A POISON TREE


Human beings, along with the ability to reason and question, possess the capacity to hate, and yet also to forgive. Unfortunately, forgiving someone is not always as easy as holding a grudge against them and this lack of control over one’s actions is inherent to human nature. In “A poison tree”, William Blake critically discusses these two opposing forces, uncovering the inherent weakness in humans, and the effects of these innate flaws. Through the use of extended metaphors and vivid imagery, Blake symbolically portrays this fundamental flaw through the poem.


The central theme in the poem is hatred and anger, dominating much of the author’s thoughts. Blake expresses this through the introduction of a clever parallelism - the treatment of anger between a friend and a foe. Through this, Blake emphasises the nature of anger – while expressing and letting go of wrath ends it, suppression nurtures it.


Blake further symbolizes this in the next two stanzas. He appears to metaphor the repression of anger and hatred to ‘a poison tree’, thus giving it an identity.
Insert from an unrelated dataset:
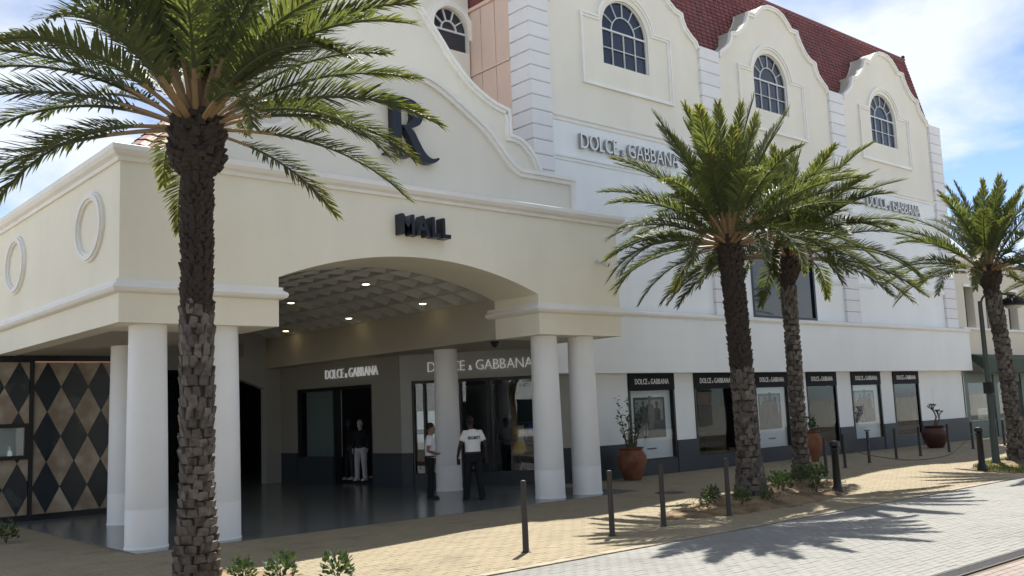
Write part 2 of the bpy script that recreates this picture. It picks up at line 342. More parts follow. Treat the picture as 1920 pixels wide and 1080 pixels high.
# ------------------------------------------------------------------ ground, road, pavement
struct(MB().box(-900, 900, -900, 900, -0.6, -0.05), 'ground', M['ground'])
road = struct(MB().box(-30, 90, 5.22, 9.28, -0.045, -0.013), 'road', M['sandg'])
apron = struct(MB().box(-30, 90, 0.0, 4.98, -0.047, -0.015), 'road_apron', M['sand'])
pave = struct(MB().box(-30, 90, 9.28, 18.9, -0.049, -0.017), 'pavement', M['sand'])
kerb = struct(MB().box(-30, 90, 9.29, 9.48, -0.044, -0.0125), 'kerb', M['sand'])
def view_px(x, y):
    d = Vector((x, y, -1.95)); z = -d.dot(back)
    if z <= 0.5: return None
    return 960 + 1812.97 * d.dot(right) / z, 540 - 1812.97 * d.dot(up) / z, z
def inview(x, y, m=60):
    q = view_px(x, y); return q and -m < q[0] < 1920 + m and q[1] < 1080 + m
def paving(x0, x1, y0, y1, w, h, zig, m, parent, skip=None, g=0.0036, keep=300, zt=0.0, nm='paver', along_y=False):
    """running bond with zigzag joints; nearest pieces are objects, the rest one mesh"""
    pcs = []; L0, L1, S0, S1 = (y0, y1, x0, x1) if along_y else (x0, x1, y0, y1)
    rows = int((S1 - S0) / h)
    for r in range(rows):
        off = (r % 2) * w / 2; nb = int((L1 - L0) / w) + 1
        for c in range(nb):
            a = L0 + c * w - off; b = S0 + r * h
            px_, py_ = (b + h / 2, a + w / 2) if along_y else (a + w / 2, b + h / 2)
            if not inview(px_, py_): continue
            if skip and skip(px_, py_): continue
            pcs.append((view_px(px_, py_)[2], a, b, r % 2))
    pcs.sort(); ch = 0.006
    def outline(a, b, odd, e):
        f = (zig, 0, zig) if odd else (0, zig, 0)
        p = [(a + e, b + f[0] + e), (a + w / 2, b + f[1] + e), (a + w - e, b + f[2] + e), (a + w - e, b + h + f[2] - e), (a + w / 2, b + h + f[1] - e), (a + e, b + h + f[0] - e)]
        if not zig: p = [p[0], p[2], p[3], p[5]]
        return [(q, p_) for p_, q in p] if along_y else p
    def add_pc(mb, a, b, odd, zt_):
        o0 = outline(a, b, odd, g); o1 = outline(a, b, odd, g + ch)
        mb.rings([[(x, y, zt_ - 0.035) for x, y in o0], [(x, y, zt_ - ch * 0.6) for x, y in o0], [(x, y, zt_) for x, y in o1]])
    proto = {}
    for i, (d, a, b, odd) in enumerate(pcs[:keep]):
        k = (odd, rnd.randrange(6))
        if k not in proto:
            mb = MB(); mb.tint = (k[1] + 0.5) / 6; add_pc(mb, 0, 0, odd, 0); proto[k] = mb.mesh(nm)
        o = link(nm, proto[k], m, parent); o.location = (b, a, zt + rnd.uniform(-0.002, 0.0015)) if along_y else (a, b, zt + rnd.uniform(-0.002, 0.0015)); o.rotation_euler = (rnd.uniform(-.006, .006), rnd.uniform(-.006, .006), 0)
    mb = MB()
    for d, a, b, odd in pcs[keep:]:
        mb.tint = rnd.random(); add_pc(mb, a, b, odd, zt + rnd.uniform(-0.002, 0.0015))
    if mb.v:
        o = link(nm + '_field', mb.mesh(nm + '_field'), m, parent); o['kind'] = 'stuff'
    return len(pcs)
BED = [(12.9, 11.15), (13.5, 10.75), (14.6, 10.45), (15.8, 10.38), (17.2, 10.55), (18.2, 10.75), (19.3, 11.4), (20.6, 12.2), (21.3, 12.9), (20.8, 13.5), (19.6, 13.6), (18.0, 13.0), (16.2, 12.5), (14.4, 12.0), (13.3, 11.6)]
BED1 = [(3.6, 9.6), (5.2, 9.58), (6.35, 9.68), (6.5, 10.3), (6.2, 11.0), (5.9, 12.0), (5.4, 12.6), (4.4, 12.7), (3.6, 12.2)]
BED4 = [(24.2, 9.75), (26.0, 9.62), (36, 9.6), (36, 12.0), (27.5, 12.0), (25.6, 11.5), (24.6, 10.7)]
def inside(p, poly):
    x, y = p; c = False
    for i in range(len(poly)):
        (x1, y1), (x2, y2) = poly[i], poly[i - 1]
        if (y1 > y) != (y2 > y) and x < (x2 - x1) * (y - y1) / (y2 - y1) + x1: c = not c
    return c
FX0, FX1, FY0, FY1 = 5.55, 17.1, 15.35, 36.1
def noroom(x, y):
    if FX0 < x < FX1 and y > FY0: return True
    return inside((x, y), BED) or inside((x, y), BED1) or inside((x, y), BED4)
paving(2.0, 46, 9.5, 18.9, 0.24, 0.12, 0.03, M['tan'], pave, noroom)
paving(4.0, 48, 5.24, 9.28, 0.2, 0.1, 0.0, M['grey'], road, None, 0.0032)
paving(6.0, 30, 1.0, 4.96, 0.2, 0.1, 0.0, M['rose'], apron, None)
kb = MB().box(0, 0.292, 9.3, 9.47, -0.04, 0.004)
kme = kb.mesh('kerb_stone')
for i in range(150):
    o = link('kerb_stone', kme, M['kerb'], kerb); o.location = (3 + i * 0.3, rnd.uniform(-.002, .002), rnd.uniform(-.002, .002))
# paved forecourt left of the canopy and polished floor under it
struct(MB().box(-14, FX0 - 0.005, 18.9, 40, -0.046, -0.003), 'side_pavement', M['tan'])
fl = struct(MB().box(FX0, FX1, FY0, FY1, -0.04, 0.006), 'canopy_floor', M['floor'])
def bed(name, poly, hgt, m, mounds, kind='structure'):
    cx = sum(p[0] for p in poly) / len(poly); cy = sum(p[1] for p in poly) / len(poly); mb = MB(); rr = []
    dense = []
    for i in range(len(poly)):
        a, b = poly[i], poly[(i + 1) % len(poly)]
        for k in range(4): dense.append((a[0] + (b[0] - a[0]) * k / 4, a[1] + (b[1] - a[1]) * k / 4))
    K = 14
    for j in range(K + 1):
        s = 1 - j / K * 0.985; ring = []
        for x, y in dense:
            X = cx + (x - cx) * s; Y = cy + (y - cy) * s
            z = hgt * (1 - s ** 4) + 0.05 * noise.noise(Vector((X * 1.7, Y * 1.7, 3))) * (1 - s ** 6) + 0.02 * noise.noise(Vector((X * 7, Y * 7, 3))) * (1 - s ** 8)
            for mxx, myy, mh, mr in mounds: z += mh * math.exp(-((X - mxx) ** 2 + (Y - myy) ** 2) / mr ** 2) * (1 - s ** 5)
            ring.append((X, Y, z + 0.002 if j else -0.03))
        rr.append(ring)
    mb.rings(rr); o = link(name, mb.mesh(name, True), m); o['kind'] = kind; return o
P1, P2, P3, P4, P5 = (4.95, 11.7), (15.8, 11.35), (19.75, 12.75), (27.0, 10.9), (32.6, 10.9)
bed('planting_bed', BED, 0.10, M['soil'], [(P2[0], P2[1], 0.10, 0.9), (P3[0], P3[1], 0.08, 0.9)])
bed('near_planting_bed', BED1, 0.06, M['soil'], [(P1[0], P1[1], 0.05, 0.9)])
bed('grass_bed', BED4, 0.05, M['soil'], [(P4[0], P4[1], 0.08, 0.9)])
mb = MB()
for _ in range(14000):
    x = rnd.uniform(24.2, 33); y = rnd.uniform(9.6, 12)
    if not inside((x, y), BED4): continue
    h = rnd.uniform(.03, .085); a = rnd.uniform(0, 2 * PI); w = .006; lx, ly = rnd.uniform(-.03, .03), rnd.uniform(-.03, .03); mb.tint = rnd.random()
    zb = 0.03
    mb.face([(x - w * math.cos(a), y - w * math.sin(a), zb), (x + w * math.cos(a), y + w * math.sin(a), zb), (x + lx, y + ly, zb + h + 0.02)])
g = link('grass', mb.mesh('grass'), M['grass']); g['kind'] = 'stuff'; tag(g, 'short green grass round the far palm by the road', 'grass')
# fallen leaf litter / mulch on the beds
mb = MB()
for _ in range(1500):
    x = rnd.uniform(12.9, 21.3); y = rnd.uniform(10.3, 13.6)
    if not inside((x, y), BED): continue
    z = 0.14 + 0.1 * math.exp(-((x - P2[0]) ** 2 + (y - P2[1]) ** 2) / .8); a = rnd.uniform(0, 6.28); l = rnd.uniform(.015, .05); mb.tint = rnd.random()
    mb.tube([(x, y, z - .03), (x + l * math.cos(a), y + l * math.sin(a), z - .02)], .005, 4)
g = link('bark_mulch', mb.mesh('bark_mulch'), M['stem']); g['kind'] = 'stuff'; tag(g, 'scattered bark chips on the planting bed', 'mulch')
# drain channel on the near side of the road
dr = thing('drain_channel', 'dark steel slotted drain channel along the near edge of the road', 'drain', (14, 5.1, 0))
mb = MB().box(4, 40, 4.985, 5.015, -.04, .004).box(4, 40, 5.185, 5.215, -.04, .004); part(mb, 'frame', M['steel'], dr)
part(MB().box(4, 40, 5.015, 5.185, -.045, -.03), 'channel_bottom', M['black'], dr)
mb = MB()
for i in range(600): mb.box(4 + i * .06, 4.03 + i * .06, 5.016, 5.184, -.025, .001)
part(mb, 'grate_slats', M['steel'], dr, kind='stuff')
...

Blake recognises the dangers of storing anger, and its parasitic nature, conveying that as we put on a smile pretending we have forgave and forgotten, we are merely deceiving ourselves, allowing the wrath to, like a tree, grow within us, its branches extending through out our bodies until it completely consumes our mind and soul, at which point, the only thought existing in our mind is hatred, and vengeance.


Through the poem, Blake criticizes the forgiveness displayed in our society. He recognises that while we express our anger to friends, we tend to suppress this emotion with foes, believing that, as ‘civilised’ people, we should refrain from the expression of such an emotion. However, Blake reveals the weaknesses of our human nature – anger will only diminish through expression, forgiveness will not only fail to bring calmness and diminished anger, it will fuel the wrath, allowing it to grow to a state of complete manifestation.


Blake, being a religious visionary, has also criticized the views and actions of Christianity. This is evident in the symbol of the ‘poison tree’, which can be seen to make direct biblical reference to the tree of knowledge, representing the evil existing within man. Thus, as the garden is symbolic of the Garden of Eden, the apple is symbolic of apple which brought Adam and eve to their demise. It is the evil and poison that is bared from anger, the fruit of the poison tree. As in the biblical story, the apple here is beautiful on the outside, while poisonous and deadly underneath.


By presenting the apple, Black is symbolic of the Serpent, maliciously deceiving his foe and bringing his demise. The serpent in Black is his weakness, and just like he, all humans have this inherent flaw inside of them. Black uses this to criticise Christian forgiveness, expressing that while Christians believe in ‘turning the other cheek’, by forgiving and repressing anger, they are ignoring the basic flaw existing in our human nature.


The poem is written in an earnest and sincere tone, analysing the various aspects of human nature and modern society. It is sceptical, criticizing the views of his religion, yet solemn in his responses. It is written in closed form, following a specific rhyme scheme of two sets of rhyming cuplets in each stanza ( AABB,CCDD), for all four stanzas. While this is so, Blake does not follow the standard form of poetry, setting out to write a new kind of poetry, thus using syllables of 7,8,7,8 7,7,7,7 8,8,8,8 7,7,7,8 rather than the traditional way of 7 syllables in each line.


“A poison tree” a poem full of depth, was at first hard to comprehend. However, when understood, I found myself fascinated with the philosophical approach William Blake took to the issues that exist within modern society. His view on the nature of anger made me reflect on myself, and found that just like the rest of the civilised people, I suppress much of my anger, refusing to embarrass myself or be uncivilised. It made me realise that, to achieve happiness, it pays to be uncivilised, ignore my image and express my emotions.